I've now an 'p' x 'e' table. (Implemented as an array ['p'] of linked lists
['e'].) Now to offload the event overhead onto the events themselves.
Each interpreter has its current priority available. The DO_OP loop uses
that priority as the offset into the dispatch table (up the 'p' axis). The
first opcode in the list is what gets executed. That opcode, in turn, then
updates itself (the table entry) to point to the next opcode within the
particular event.
When a new event arrives, it appends its branch head to the priority list,
and repoints the interpreter's current priority if it is now the highest.
(This, in effect, suspends the current opcode stream, and the DO-OP loop
begins processing the higher-level code immediately. When regular
processing resumes, it picks up more or less exactly from where it left off.)
When the event "exits", it deletes its own node in the linked list, and, if
it were the last branch at that priority, repoints the current priority to
the next highest priority that needs to be processed. It took a
while to come up with the necessary incantations to Do The Right Thing when
the priority switchers were themselves interrupted by an event at a higher,
lower, or identical priority to the one that was just leaving.
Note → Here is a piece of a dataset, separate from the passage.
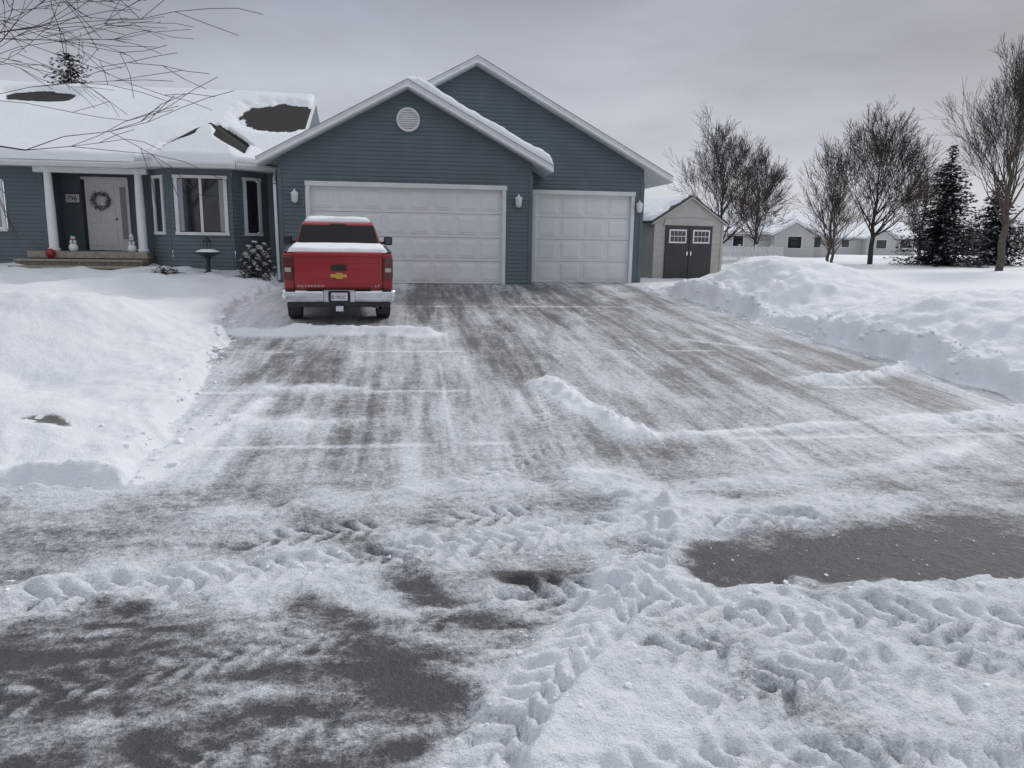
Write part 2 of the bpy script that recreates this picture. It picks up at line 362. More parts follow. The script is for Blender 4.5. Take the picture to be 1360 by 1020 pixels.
# ------------------------------------------------------------------ house
H=empty("blue_house")
def siding(name,P0,ud,nd,z0,z1,u0f,u1f,holes=(),parent=H,m='siding',course=.115,proud=.02):
    V=[];F=[]
    zz=[z0]
    while zz[-1]<z1-1e-4:zz.append(min(zz[-1]+course,z1))
    def pt(u,z,o):return (P0[0]+ud[0]*u+nd[0]*o,P0[1]+ud[1]*u+nd[1]*o,z)
    for a,b in zip(zz[:-1],zz[1:]):
        br=sorted(set([a,b]+[h[k] for h in holes for k in (2,3) if a<h[k]<b]))
        for p,q in zip(br[:-1],br[1:]):
            ints=[((u0f(p),u0f(q)),(u1f(p),u1f(q)))]
            for h in holes:
                if h[2]<=p+1e-6 and h[3]>=q-1e-6:
                    new=[]
                    for (l,r) in ints:
                        if h[0]>=r[0] or h[1]<=l[0]:new.append((l,r));continue
                        if h[0]>l[0]:new.append((l,(h[0],h[0])))
                        if h[1]<r[0]:new.append(((h[1],h[1]),r))
                    ints=new
            op=proud*(1-(p-a)/course);oq=proud*(1-(q-a)/course)
            for l,r in ints:
                if r[0]-l[0]<.01:continue
                r1=max(r[1],l[1]);i=len(V)
                V+= [pt(l[0],p,op),pt(r[0],p,op),pt(r1,q,oq),pt(l[1],q,oq)];F.append((i,i+1,i+2,i+3))
                if p==a:
                    i=len(V);V+=[pt(l[0],p,op),pt(r[0],p,op),pt(r[0],p,-.002),pt(l[0],p,-.002)];F.append((i,i+3,i+2,i+1))
    return mesh_obj(name,V,F,M[m],parent)
sl=.53
GX,GZ=2.77,5.62
BX,BZ=4.82,6.62
bs=.535
c=lambda v:(lambda z:v)
siding("garage_front_siding",(0,0),(1,0),(0,-1),-.05,5.5,lambda z:max(-.85,GX-(GZ-.16-z)/sl),lambda z:min(6.35,GX+(GZ-.16-z)/sl),
       [(-.12,5.61,-1,2.86)])
siding("garage_back_siding",(0,1.374),(1,0),(0,-1),-.05,6.45,lambda z:max(2.0,BX-(BZ-.16-z)/bs),lambda z:min(10.15,BX+(BZ-.16-z)/bs),
       [(6.60,9.89,-1,2.86)])
siding("garage_right_side",(10.15,1.374),(0,1),(1,0),-.25,3.3,c(0),c(9))
siding("garage_front_right_side",(6.35,0),(0,1),(1,0),-.05,3.4,c(0),c(1.374))
siding("garage_left_side",(-.85,1.6),(0,-1),(-1,0),-.05,3.4,c(0),c(1.6))
for nm,x,y in (("corner_board_a",-.87,-.03),("corner_board_b",6.27,-.03),("corner_board_c",10.07,1.344)):
    box(nm,x,x+.11,y,y+.09,-.05,3.18,M['siding'],H)
def gdoor(name,x0,x1,y,cols,rows=4,h=2.74):
    e=empty(name);e.parent=H
    box("slab",x0,x1,y+.10,y+.14,-.02,h,M['door'],e)
    rh=h/rows
    V=[];F=[]
    cw=(x1-x0)/cols
    for r in range(rows):
        if r<rows-1:box("section_gap_%d"%r,x0+.01,x1-.01,y+.094,y+.0985,rh*(r+1)-.010,rh*(r+1)-.004,M['black'],e)
        for k in range(cols):
            a=x0+cw*k+.07;b=x0+cw*(k+1)-.07;lo=rh*r+.09;hi=rh*(r+1)-.09
            i=len(V);yy=y+.10
            for (o,d) in ((0,-.001),(.018,-.012),(.05,-.012),(.075,-.020)):
                V+=[(a+o,yy+d,lo+o),(b-o,yy+d,lo+o),(b-o,yy+d,hi-o),(a+o,yy+d,hi-o)]
            for q in range(3):
                for s in range(4):F.append((i+q*4+s,i+q*4+(s+1)%4,i+q*4+4+(s+1)%4,i+q*4+4+s))
            F.append((i+12,i+13,i+14,i+15))
    mesh_obj("panels",V,F,M['door'],e)
    box("seal",x0,x1,y+.08,y+.12,-.03,.02,M['black'],e)
    box("jamb_l",x0-.11,x0,y-.035,y+.15,-.03,h,M['trim'],e,.006)
    box("jamb_r",x1,x1+.11,y-.035,y+.15,-.03,h,M['trim'],e,.006)
    box("head",x0-.13,x1+.13,y-.045,y+.15,h,h+.13,M['trim'],e,.006)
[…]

Sure, events were a lot hairier themselves than how they currently look, but
events and prioirties are still rather non-existent on paper - who knows how
hairy they may become to work properly. Besides, cleaning up the opcode
dispatch itself was supposed to make up the difference.
For those of you playing along at home, I'm sure you obviously see why
*that's* not the case. Testing equality is one of the more efficient
processor commands; more so when testing for non-zero (on machines that have
a zero-register, or support a test for non-zero). Which is all a check
against an event flag would do. Instead, I replaced it with doubly
indirected pointer deferencing, which is not only damn inefficient (from a
memory, cache, and paging perspective), but also can't be optimized into
something less heinous.
An oft-mentioned (most recently by Simon on language-dev) lament WRT Perl 6
is the plethora of uninformed-ness from contributors. So I am now informed.
And so are you, if you weren't already.